Iscriptura - Formation au métier de biographe

J’entame alors un long et passionnant parcours de formation. Je participe à des ateliers d’écriture en visioconférence et en présentiel. J’adore me rendre aux cafés littéraires de ma ville. Dorénavant, je lis avec un carnet à la main, pour noter le vocabulaire et les expressions qui me touchent. Je nourris ma matière grise pour la mettre au profit des histoires qu’on me confie. Enfin, la pierre d’achoppement de cette transformation est ma formation de biographe auprès de l’organisme Iscriptura. Je m’inscris et suis avec bonheur les enseignements d’Isabelle Sarcey. Outre les nombreux conseils techniques prodigués, cette formation me conforte dans mes choix et mes compétences. 

Écrire pour tous

Au-delà de l’angoisse personnelle liée à l’écriture, je fais face à l’idée préconçue que le livre et la biographie sont l’attribut des riches, des intellectuels, des instruits.
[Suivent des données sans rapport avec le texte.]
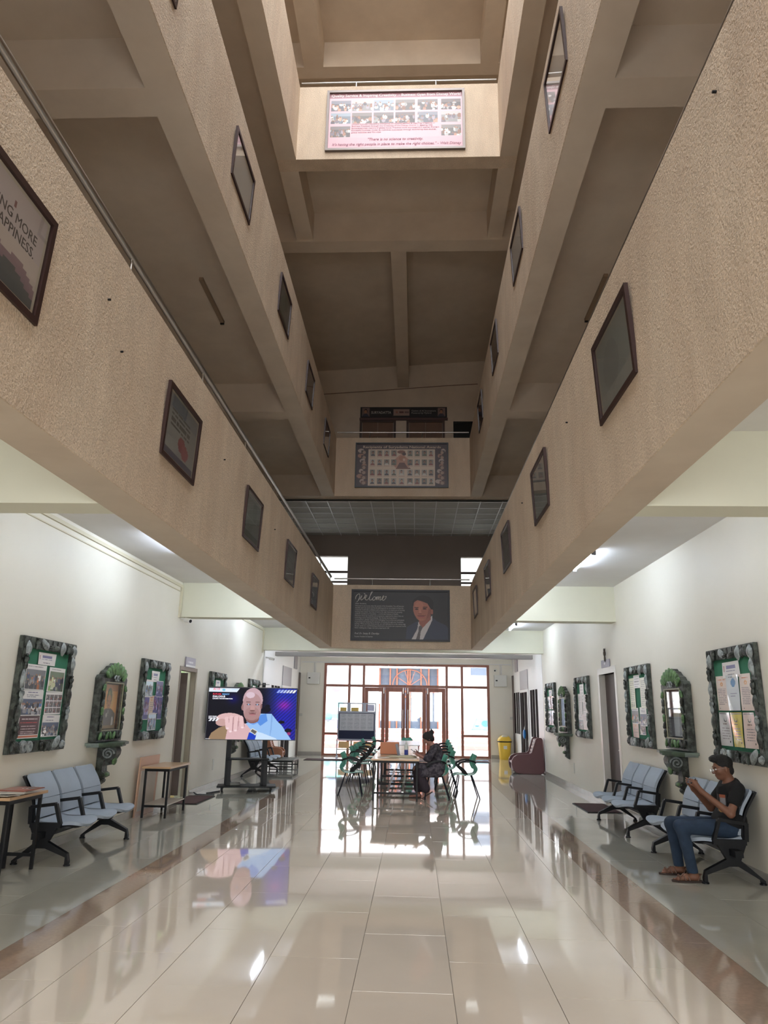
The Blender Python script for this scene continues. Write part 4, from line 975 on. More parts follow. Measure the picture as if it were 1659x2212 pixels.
def bench(x, y, right, label):
    t = empty('waiting_bench', (x,y,0), PI if right else 0, label, 'bench', 'three seat waiting benches')
    inst(beam_m, 'beam', t)
    for v in (-.825,.825): inst(leg_m, 'leg', t, (0,v*.98,0))
    for v in arms_v: inst(arm_m, 'armrest', t, (0,v,0))
    for v in (-.55,0,.55):
        inst(seatsh_m,'seat_shell',t,(0,v,0)); inst(seat_m,'seat',t,(0,v,0)); inst(bsh_m,'back_shell',t,(0,v,0)); inst(back_m,'backrest',t,(.004,v,0)); inst(lumb_m,'lumbar_pad',t,(.004,v,0))
    return t
bench(WL+.03, 8.87, False, 'grey three seat waiting bench on the left behind the near table')
bench(WR-.02, 11.55, True, 'empty grey three seat waiting bench beside the right doorway')
bench(WR-.02, 8.85, True, 'grey three seat waiting bench that the young man sits on')
bench(WL+.03, 19.2, False, 'grey three seat waiting bench far behind the television stand')

# ------------------------------------------------------------------ side tables
OAK = mat('light_oak_laminate', (196,160,122), rough=.3, var=.05, vscale=4, stretch=(1,6,1), coat=.2)
OAKE = mat('peach_laminate', (206,166,140), rough=.35)
PANB = mat('cream_laminate', (200,190,178), rough=.4)
def table(name, x0, x1, y0, y1, label, cat='table', group=None, m=None, shelf_z=None, z=.75, rail_z=.12, leg=.03, rails=False):
    t = empty(name, ((x0+x1)/2,(y0+y1)/2,0), 0, label, cat, group)
    a, b = (x1-x0)/2, (y1-y0)/2
    MB().box(-a,-b,z-.028,a,b,z).build('table_top', m or OAK, t, bevel=.003)
    fr = MB(); i, j = a-.03, b-.05
    fr.box(-i,-j,z-.07,i,-j+.03,z-.03).box(-i,j-.03,z-.07,i,j,z-.03).box(-i,-j+.03,z-.07,-i+.03,j-.03,z-.03).box(i-.03,-j+.03,z-.07,i,j-.03,z-.03)
    fr.build('apron', DKMET, t)
    for sx in (-1,1):
        for sy in (-1,1): MB().cbox((sx*(i-leg/2),sy*(j-leg/2),(z-.07)/2),(leg,leg,z-.07)).build('leg', DKMET, t)
    for sy in (-1,1): MB().box(-i+leg,sy*(j-leg/2)-.012,rail_z,i-leg,sy*(j-leg/2)+.012,rail_z+.03).build('stretcher', DKMET, t)
    if shelf_z is not None: MB().box(-i+.005,-j+.03,shelf_z,i-.005,j-.03,shelf_z+.016).build('lower_shelf', PANB, t)
    if rails:
        for x in (-.14,.14): MB().box(x-.02,-j+.02,rail_z+.03,x+.02,j-.02,rail_z+.045).build('foot_rail', STEEL, t)
    return t
table('side_table', -4.22,-3.84, 7.18,7.93, 'narrow oak table at the left photo edge with newspapers on it', group='oak side tables')
t = table('side_table', -4.12,-3.68, 11.4,12.42, 'oak table with black legs beneath the second left notice board', group='oak side tables', shelf_z=.17, rail_z=.15, z=.73)
lp = empty('drawing_board', (-4.2,11.85,0), 0, 'peach coloured board leaning on the wall behind the oak side table', 'board')
mm = Matrix.Rotation(.03,4,'Y')
MB().box(0,-.42,.0,.02,.42,.86, mm).build('panel', OAKE, lp); MB().box(.021,-.36,.08,.03,.30,.66, mm).build('lower_panel', PANB, lp)
NW = []
for i, (x, y, rz, s) in enumerate(((-4.03,7.52,.2,1),(-4.0,7.42,-.15,2),(-4.0,7.6,.05,3),(-3.98,7.42,.4,4),(-3.96,7.58,-.05,5))):
    z = .7505+i*.009
    t = empty('newspaper', (x,y,z), rz, ('bottom folded newspaper','second folded newspaper','middle folded newspaper','fourth folded newspaper','top reddish magazine')[i]+' in the pile on the left edge table', 'newspaper', 'newspapers on the left table')
    MB().box(-.15,-.19,0,.15,.19,.008).build('pages', mat('newsprint',(196,192,184),rough=.8) if i < 4 else mat('magazine_red',(150,84,70),rough=.4), t)
    cv = CV(20,26,(204,200,190) if i < 4 else (168,96,80), s); cv.rows(.05,.04,.95,.10,1,(60,60,60),.7); cv.rows(.05,.15,.48,.95,9,(130,130,130),.4); cv.photo(.52,.16,.95,.5)
    print_sheet('print', cv, .29,.37, PAP, t, (0,0,.0085), (-PI/2,0,0))

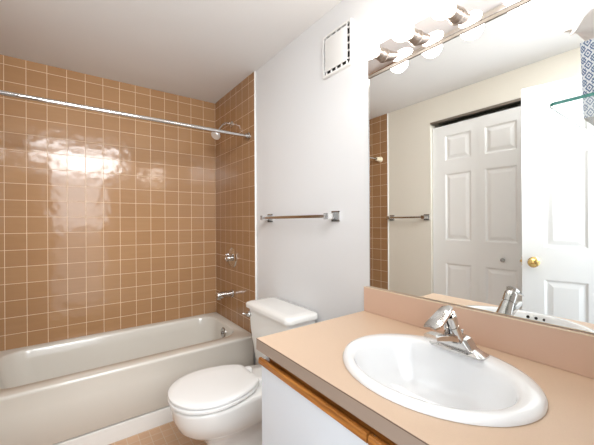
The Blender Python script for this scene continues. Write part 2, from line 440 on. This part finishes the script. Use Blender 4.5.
# ------------------------------------------------------------------ toilet
ty = 1.492
t = thing('toilet', 'white toilet with closed lid between the tub and the vanity', 'toilet', (.66, ty, 0))
def egg(xf, xb, hw, z, n=64, xm=.55, xt=.81):
    """egg outline: round tip towards -x at xf, narrowing to a straight back edge at xb"""
    xt = max(xt, xb + .004); out = []
    for i in range(n):
        a = 2 * PI * i / n; c, s = math.cos(a), math.sin(a)
        x = min(xb, xm + (xt - xm) * c) if c > 0 else xm + (xm - xf) * c
        out.append((x, ty + hw * math.copysign(abs(s) ** .95, s), z))
    return out
b = bmesh.new()
P_ = dict(xm=.72, xt=1.1)
loft(b, [egg(.505, .99, .102, 0, **P_), egg(.50, .99, .106, .018, **P_), egg(.53, .985, .086, .045, **P_), egg(.545, .98, .076, .10, **P_), egg(.53, .98, .080, .15, **P_), egg(.49, .975, .100, .19, xm=.68, xt=1.1), egg(.435, .975, .138, .225, xm=.64, xt=1.1), egg(.400, .98, .160, .26, xm=.60, xt=1.1),
         egg(.380, .985, .173, .31, xm=.57, xt=1.08), egg(.371, .99, .178, .36, xm=.56, xt=1.05), egg(.371, .99, .178, .374, xm=.56, xt=1.05), egg(.380, .985, .172, .380, xm=.56, xt=1.05), egg(.45, .90, .10, .378, xm=.6, xt=1.0)])
obj('bowl', b, m_porc, t, angle=60)
b = bmesh.new()
loft(b, [egg(.366, .778, .181, .386), egg(.360, .782, .186, .390), egg(.360, .782, .186, .399), egg(.366, .778, .181, .403)])
obj('seat', b, m_seat, t, angle=50)
b = bmesh.new()
loft(b, [egg(.370, .772, .178, .4075), egg(.362, .778, .185, .410), egg(.362, .778, .185, .418), egg(.370, .772, .178, .424), egg(.40, .75, .155, .4275), egg(.46, .70, .10, .4285)])
obj('lid', b, m_seat, t, angle=50)
for s in (-1, 1):
    b = bx(.780, .815, ty + s * .07 - .02, ty + s * .07 + .02, .379, .412, bev=.006); obj('hinge', b, m_seat, t)
b = bmesh.new()
loft(b, [rrect(.905, 1.055, ty - .175, ty + .175, .03, .382), rrect(.895, 1.060, ty - .19, ty + .19, .03, .42), rrect(.880, 1.063, ty - .213, ty + .213, .028, .58), rrect(.875, 1.064, ty - .218, ty + .218, .028, .702)])
obj('tank', b, m_porc, t, angle=50)
b = bmesh.new()
loft(b, [rrect(.870, 1.066, ty - .222, ty + .222, .028, .703), rrect(.858, 1.070, ty - .234, ty + .234, .034, .708), rrect(.856, 1.070, ty - .236, ty + .236, .036, .726), rrect(.861, 1.068, ty - .231, ty + .231, .034, .736),
         rrect(.877, 1.058, ty - .216, ty + .216, .03, .741), rrect(.91, 1.03, ty - .18, ty + .18, .02, .743)])
obj('tank_lid', b, m_porc, t, angle=50)
b = bmesh.new(); lathe(b, (.8785, ty + .196, .665), (-1, 0, 0), [(0, .018), (.010, .018), (.016, .015), (.018, .009), (.024, .009), (.026, .001)], n=24)
tube(b, [(.856, ty + .196, .665), (.852, ty + .203, .667), (.846, ty + .210, .669), (.839, ty + .214, .670)], .006, 12, [.007, .006, .005, .006])
obj('flush_handle', b, m_chrome, t)
for s in (-1, 1):
    b = bmesh.new(); lathe(b, (.70, ty + s * .088, .005), (0, 0, 1), [(0, .016), (.012, .016), (.02, .010), (.022, .001)], n=18); obj('bolt_cap', b, m_porc, t)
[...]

Or moi, j’aspire à raconter le destin de gens qui, comme moi, ont envie ou besoin de comprendre leur histoire et de l’immortaliser. Nombreux sont celles et ceux qui pensent à tort : « ce n’est pas pour moi ! Que pourrais-je donc bien raconter ? Ma vie ne vaut pas la peine d’être écrite… ». Or, j’ai la conviction que c’est tout le contraire. Tout le monde mérite d’explorer, de raconter et d’écrire son histoire, pour la transmettre. 

Pour rendre cette démarche biographique accessible, je diversifie les supports et les méthodes de recueil de récits de vie. J’anime des ateliers collage pour que les participants et participantes se racontent en images. J’utilise la méthode de l’entretien narratif également. Dans tous les cas, je nourris mes textes d’éléments historiques ou sociologiques, qui complètent le récit de mes narrateurs et de mes narratrices.